● **What you should do**
Give an exact copy of every line, leaving images out.

● **Material provided**
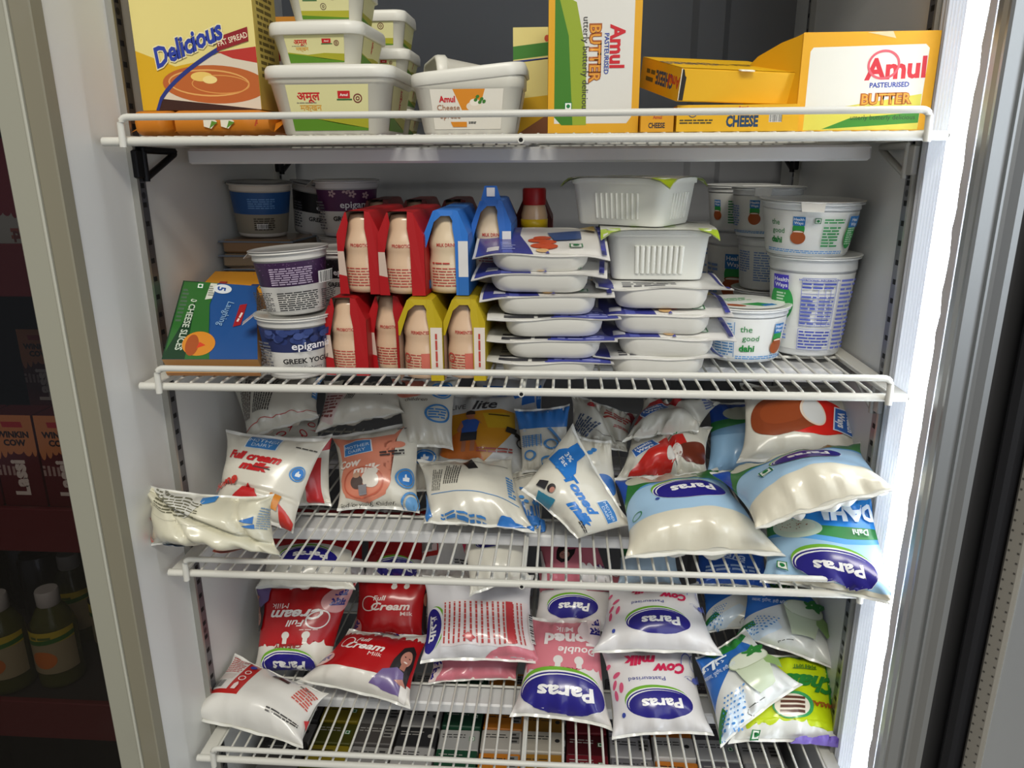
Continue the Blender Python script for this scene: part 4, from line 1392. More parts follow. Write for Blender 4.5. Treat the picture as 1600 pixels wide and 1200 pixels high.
# ------------------------------------------------------------------ milk pouches: four corners each (bottom left, bottom right, top right, top left)
PC = {
'S3a': ((-0.340,-0.015,-0.361), (-0.218,-0.010,-0.372), (-0.225,0.006,-0.316), (-0.349,-0.000,-0.305)),
'S3b': ((-0.323,0.071,-0.369), (-0.232,0.060,-0.384), (-0.205,0.119,-0.303), (-0.322,0.123,-0.297)),
'S3c': ((-0.303,0.131,-0.311), (-0.229,0.158,-0.292), (-0.235,0.207,-0.260), (-0.355,0.205,-0.261)),
'S3e': ((-0.311,0.169,-0.339), (-0.232,0.171,-0.338), (-0.242,0.200,-0.304), (-0.319,0.199,-0.305)),
'S3d': ((-0.275,0.121,-0.389), (-0.211,0.124,-0.384), (-0.216,0.161,-0.314), (-0.283,0.160,-0.316)),
'S3f': ((-0.204,0.119,-0.387), (-0.111,0.119,-0.387), (-0.115,0.183,-0.299), (-0.220,0.169,-0.319)),
'S3g': ((-0.233,0.153,-0.307), (-0.135,0.175,-0.291), (-0.143,0.210,-0.267), (-0.239,0.212,-0.265)),
'S3h': ((-0.134,0.160,-0.328), (-0.078,0.159,-0.328), (-0.077,0.208,-0.258), (-0.157,0.208,-0.259)),
'S3i': ((-0.132,0.167,-0.386), (-0.087,0.168,-0.386), (-0.091,0.202,-0.327), (-0.136,0.201,-0.328)),
'S3j': ((-0.106,0.159,-0.366), (0.011,0.161,-0.364), (-0.003,0.227,-0.280), (-0.093,0.224,-0.283)),
'S3k': ((-0.001,0.150,-0.351), (0.053,0.150,-0.350), (0.052,0.187,-0.282), (-0.011,0.184,-0.288)),
'S3k2': ((-0.062,0.220,-0.309), (0.022,0.218,-0.311), (0.025,0.248,-0.268), (-0.064,0.247,-0.269)),
'S3l': ((-0.100,0.084,-0.382), (0.019,0.078,-0.386), (-0.012,0.162,-0.337), (-0.119,0.155,-0.341)),
'S3n': ((-0.010,0.127,-0.397), (0.026,0.109,-0.407), (0.020,0.164,-0.343), (-0.053,0.163,-0.368)),
'S3m': ((0.003,0.082,-0.340), (0.061,0.060,-0.382), (0.116,0.078,-0.375), (0.054,0.137,-0.288)),
'S3o': ((0.052,0.172,-0.325), (0.117,0.167,-0.330), (0.129,0.197,-0.297), (0.052,0.216,-0.276)),
'S3p': ((0.060,0.120,-0.374), (0.108,0.120,-0.373), (0.098,0.153,-0.312), (0.059,0.156,-0.307)),
'S3q': ((0.101,0.128,-0.347), (0.202,0.133,-0.343), (0.213,0.188,-0.306), (0.121,0.183,-0.310)),
'S3r': ((0.109,0.145,-0.309), (0.193,0.161,-0.301), (0.224,0.203,-0.281), (0.136,0.204,-0.280)),
'S3s': ((0.207,0.169,-0.355), (0.285,0.171,-0.353), (0.291,0.220,-0.283), (0.211,0.218,-0.286)),
'S3t': ((0.221,0.100,-0.312), (0.358,0.099,-0.312), (0.357,0.183,-0.252), (0.237,0.181,-0.253)),
'S3u': ((0.105,0.020,-0.380), (0.256,0.028,-0.376), (0.212,0.139,-0.336), (0.100,0.119,-0.343)),
'S3v': ((0.216,-0.010,-0.331), (0.329,-0.014,-0.287), (0.331,0.075,-0.279), (0.195,0.095,-0.324)),
'S3w': ((0.236,0.030,-0.406), (0.344,-0.032,-0.391), (0.331,0.036,-0.317), (0.247,0.085,-0.352)),
'S4a': ((-0.360,0.028,-0.595), (-0.221,0.003,-0.603), (-0.211,0.062,-0.584), (-0.336,0.106,-0.570)),
'S4b': ((-0.254,0.083,-0.585), (-0.119,0.061,-0.597), (-0.109,0.137,-0.556), (-0.208,0.140,-0.555)),
'S4c': ((-0.318,0.112,-0.598), (-0.226,0.114,-0.595), (-0.202,0.172,-0.508), (-0.327,0.167,-0.516)),
'S4d': ((-0.223,0.189,-0.605), (-0.123,0.191,-0.602), (-0.122,0.233,-0.530), (-0.221,0.231,-0.533)),
'S4e': ((-0.297,0.098,-0.475), (-0.183,0.099,-0.474), (-0.200,0.180,-0.445), (-0.310,0.177,-0.446)),
'S4f': ((-0.112,0.088,-0.557), (0.023,0.091,-0.555), (0.013,0.172,-0.494), (-0.122,0.169,-0.496)),
'S4g': ((-0.110,0.116,-0.608), (-0.006,0.123,-0.603), (0.016,0.172,-0.569), (-0.115,0.168,-0.572)),
'S4h': ((-0.009,0.060,-0.600), (0.103,0.053,-0.606), (0.091,0.144,-0.529), (0.012,0.142,-0.531)),
'S4i': ((0.011,0.139,-0.546), (0.104,0.140,-0.545), (0.132,0.198,-0.496), (0.015,0.198,-0.496)),
'S4j': ((-0.054,0.086,-0.469), (0.012,0.102,-0.455), (0.002,0.147,-0.417), (-0.073,0.143,-0.421)),
'S4k': ((0.078,0.067,-0.521), (0.217,0.069,-0.519), (0.199,0.142,-0.479), (0.099,0.139,-0.481)),
'S4l': ((0.101,0.039,-0.606), (0.209,0.046,-0.601), (0.194,0.118,-0.544), (0.090,0.114,-0.548)),
'S4m': ((0.208,0.013,-0.587), (0.297,0.056,-0.541), (0.248,0.107,-0.512), (0.192,0.086,-0.537)),
'S4n': ((0.209,0.140,-0.542), (0.328,0.154,-0.534), (0.334,0.204,-0.505), (0.211,0.200,-0.507)),
'S4o': ((0.240,0.113,-0.526), (0.342,0.086,-0.545), (0.351,0.162,-0.492), (0.259,0.162,-0.491)),
'S4p': ((0.223,0.040,-0.605), (0.339,0.041,-0.604), (0.350,0.118,-0.548), (0.257,0.117,-0.549)),
'S4q': ((0.022,0.149,-0.492), (0.108,0.149,-0.492), (0.084,0.205,-0.445), (0.014,0.199,-0.450)),
'S4r': ((0.110,0.149,-0.489), (0.184,0.151,-0.487), (0.181,0.202,-0.444), (0.112,0.200,-0.446)),
'S4s': ((0.198,0.149,-0.485), (0.284,0.148,-0.486), (0.285,0.195,-0.446), (0.203,0.195,-0.447)),
'S4t': ((-0.301,0.199,-0.525), (-0.202,0.201,-0.523), (-0.211,0.268,-0.456), (-0.315,0.268,-0.457)),
'S4u': ((-0.202,0.199,-0.522), (-0.125,0.201,-0.520), (-0.131,0.266,-0.455), (-0.213,0.264,-0.457)),
'S4v': ((-0.132,0.199,-0.519), (-0.064,0.201,-0.518), (-0.072,0.262,-0.456), (-0.141,0.261,-0.458)),
}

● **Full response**
Continue the Blender Python script for this scene: part 4, from line 1392. More parts follow. Write for Blender 4.5. Treat the picture as 1600 pixels wide and 1200 pixels high.
# ------------------------------------------------------------------ milk pouches: four corners each (bottom left, bottom right, top right, top left)
PC = {
'S3a': ((-0.340,-0.015,-0.361), (-0.218,-0.010,-0.372), (-0.225,0.006,-0.316), (-0.349,-0.000,-0.305)),
'S3b': ((-0.323,0.071,-0.369), (-0.232,0.060,-0.384), (-0.205,0.119,-0.303), (-0.322,0.123,-0.297)),
'S3c': ((-0.303,0.131,-0.311), (-0.229,0.158,-0.292), (-0.235,0.207,-0.260), (-0.355,0.205,-0.261)),
'S3e': ((-0.311,0.169,-0.339), (-0.232,0.171,-0.338), (-0.242,0.200,-0.304), (-0.319,0.199,-0.305)),
'S3d': ((-0.275,0.121,-0.389), (-0.211,0.124,-0.384), (-0.216,0.161,-0.314), (-0.283,0.160,-0.316)),
'S3f': ((-0.204,0.119,-0.387), (-0.111,0.119,-0.387), (-0.115,0.183,-0.299), (-0.220,0.169,-0.319)),
'S3g': ((-0.233,0.153,-0.307), (-0.135,0.175,-0.291), (-0.143,0.210,-0.267), (-0.239,0.212,-0.265)),
'S3h': ((-0.134,0.160,-0.328), (-0.078,0.159,-0.328), (-0.077,0.208,-0.258), (-0.157,0.208,-0.259)),
'S3i': ((-0.132,0.167,-0.386), (-0.087,0.168,-0.386), (-0.091,0.202,-0.327), (-0.136,0.201,-0.328)),
'S3j': ((-0.106,0.159,-0.366), (0.011,0.161,-0.364), (-0.003,0.227,-0.280), (-0.093,0.224,-0.283)),
'S3k': ((-0.001,0.150,-0.351), (0.053,0.150,-0.350), (0.052,0.187,-0.282), (-0.011,0.184,-0.288)),
'S3k2': ((-0.062,0.220,-0.309), (0.022,0.218,-0.311), (0.025,0.248,-0.268), (-0.064,0.247,-0.269)),
'S3l': ((-0.100,0.084,-0.382), (0.019,0.078,-0.386), (-0.012,0.162,-0.337), (-0.119,0.155,-0.341)),
'S3n': ((-0.010,0.127,-0.397), (0.026,0.109,-0.407), (0.020,0.164,-0.343), (-0.053,0.163,-0.368)),
'S3m': ((0.003,0.082,-0.340), (0.061,0.060,-0.382), (0.116,0.078,-0.375), (0.054,0.137,-0.288)),
'S3o': ((0.052,0.172,-0.325), (0.117,0.167,-0.330), (0.129,0.197,-0.297), (0.052,0.216,-0.276)),
'S3p': ((0.060,0.120,-0.374), (0.108,0.120,-0.373), (0.098,0.153,-0.312), (0.059,0.156,-0.307)),
'S3q': ((0.101,0.128,-0.347), (0.202,0.133,-0.343), (0.213,0.188,-0.306), (0.121,0.183,-0.310)),
'S3r': ((0.109,0.145,-0.309), (0.193,0.161,-0.301), (0.224,0.203,-0.281), (0.136,0.204,-0.280)),
'S3s': ((0.207,0.169,-0.355), (0.285,0.171,-0.353), (0.291,0.220,-0.283), (0.211,0.218,-0.286)),
'S3t': ((0.221,0.100,-0.312), (0.358,0.099,-0.312), (0.357,0.183,-0.252), (0.237,0.181,-0.253)),
'S3u': ((0.105,0.020,-0.380), (0.256,0.028,-0.376), (0.212,0.139,-0.336), (0.100,0.119,-0.343)),
'S3v': ((0.216,-0.010,-0.331), (0.329,-0.014,-0.287), (0.331,0.075,-0.279), (0.195,0.095,-0.324)),
'S3w': ((0.236,0.030,-0.406), (0.344,-0.032,-0.391), (0.331,0.036,-0.317), (0.247,0.085,-0.352)),
'S4a': ((-0.360,0.028,-0.595), (-0.221,0.003,-0.603), (-0.211,0.062,-0.584), (-0.336,0.106,-0.570)),
'S4b': ((-0.254,0.083,-0.585), (-0.119,0.061,-0.597), (-0.109,0.137,-0.556), (-0.208,0.140,-0.555)),
'S4c': ((-0.318,0.112,-0.598), (-0.226,0.114,-0.595), (-0.202,0.172,-0.508), (-0.327,0.167,-0.516)),
'S4d': ((-0.223,0.189,-0.605), (-0.123,0.191,-0.602), (-0.122,0.233,-0.530), (-0.221,0.231,-0.533)),
'S4e': ((-0.297,0.098,-0.475), (-0.183,0.099,-0.474), (-0.200,0.180,-0.445), (-0.310,0.177,-0.446)),
'S4f': ((-0.112,0.088,-0.557), (0.023,0.091,-0.555), (0.013,0.172,-0.494), (-0.122,0.169,-0.496)),
'S4g': ((-0.110,0.116,-0.608), (-0.006,0.123,-0.603), (0.016,0.172,-0.569), (-0.115,0.168,-0.572)),
'S4h': ((-0.009,0.060,-0.600), (0.103,0.053,-0.606), (0.091,0.144,-0.529), (0.012,0.142,-0.531)),
'S4i': ((0.011,0.139,-0.546), (0.104,0.140,-0.545), (0.132,0.198,-0.496), (0.015,0.198,-0.496)),
'S4j': ((-0.054,0.086,-0.469), (0.012,0.102,-0.455), (0.002,0.147,-0.417), (-0.073,0.143,-0.421)),
'S4k': ((0.078,0.067,-0.521), (0.217,0.069,-0.519), (0.199,0.142,-0.479), (0.099,0.139,-0.481)),
'S4l': ((0.101,0.039,-0.606), (0.209,0.046,-0.601), (0.194,0.118,-0.544), (0.090,0.114,-0.548)),
'S4m': ((0.208,0.013,-0.587), (0.297,0.056,-0.541), (0.248,0.107,-0.512), (0.192,0.086,-0.537)),
'S4n': ((0.209,0.140,-0.542), (0.328,0.154,-0.534), (0.334,0.204,-0.505), (0.211,0.200,-0.507)),
'S4o': ((0.240,0.113,-0.526), (0.342,0.086,-0.545), (0.351,0.162,-0.492), (0.259,0.162,-0.491)),
'S4p': ((0.223,0.040,-0.605), (0.339,0.041,-0.604), (0.350,0.118,-0.548), (0.257,0.117,-0.549)),
'S4q': ((0.022,0.149,-0.492), (0.108,0.149,-0.492), (0.084,0.205,-0.445), (0.014,0.199,-0.450)),
'S4r': ((0.110,0.149,-0.489), (0.184,0.151,-0.487), (0.181,0.202,-0.444), (0.112,0.200,-0.446)),
'S4s': ((0.198,0.149,-0.485), (0.284,0.148,-0.486), (0.285,0.195,-0.446), (0.203,0.195,-0.447)),
'S4t': ((-0.301,0.199,-0.525), (-0.202,0.201,-0.523), (-0.211,0.268,-0.456), (-0.315,0.268,-0.457)),
'S4u': ((-0.202,0.199,-0.522), (-0.125,0.201,-0.520), (-0.131,0.266,-0.455), (-0.213,0.264,-0.457)),
'S4v': ((-0.132,0.199,-0.519), (-0.064,0.201,-0.518), (-0.072,0.262,-0.456), (-0.141,0.261,-0.458)),
}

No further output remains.